FT May 22, 2018

Italy’s new rulers could shake the euro

MARTIN WOLF

 

イタリアはギリシャではない。その経済規模は10倍、その公的債務は2.3兆ユーロであり、ギリシャの7倍である。ユーロ圏で最大、世界で4番目に大きい。潰すにも、救済するにも、イタリアは大きすぎる。問題は新政権がその引き金を引くのか、そうなった場合に何が起きるか、である。

 

これは単なる経済危機ではない。ユーロ圏ができた1997年から2017年の間に、イタリアの1人当たり実質GDPは3%増加した。それはギリシャより悪い。イタリア人は移民危機についても、勝手にやれ、と見放されているように感じている。
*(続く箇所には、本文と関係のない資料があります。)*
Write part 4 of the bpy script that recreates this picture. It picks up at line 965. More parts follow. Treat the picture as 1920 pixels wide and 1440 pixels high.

イタリア人の多くはEUに半分しか入っていないと感じる。また、自国のエスタブリシュメントを嫌っている。だから右派と左派のポピュリストが権力を得たのだ。

 

この混乱にはイタリアにもEUにも責任がある。EUはインフレを達成せず、十分な需要を生んでいない。それは危機後の調整を難しくしている。ドイツはこうした問題を認めない。イタリア人も、イタリアが繁栄し、特に、ドイツと同じ通貨同盟にとどまるには、根本的な経済改革、制度改革が必要であることを認めない。

 

イタリアの新政権がECBの支持を失ってデフォルトになれば、その損失は甚大である。さらに広範な経済的、政治的衝撃を考慮するなら、イタリアをギリシャのように脅すことはむつかしい。ItalexitはGrexitよりはるかに危険な展開である。

 

この怪物じみた危機を恐れて、イタリア政府は服従するだろうか? そうかもしれない。しかし、イタリア経済が前進する力はすでにない。その債務の返済に対するダメージが、資本や人、企業のイタリアからの逃避として生じるだろう。その場合、再び選挙が行われ、一層の過激な政権が成立するか、国民統合が失われるかもしれない。

 

長期に及ぶイタリアの危機がこの国に封じ込められるのか? 他国も影響を受けるだろう。たとえば、スペインはECB内の債務を増大させている。ユーロ圏は改革するか、さもなければ消滅する。

 

イタリアが繁栄を取り戻すまで、その政治も、ヨーロッパにおける位置も安定化しない。どのようなことも起きうるのだ。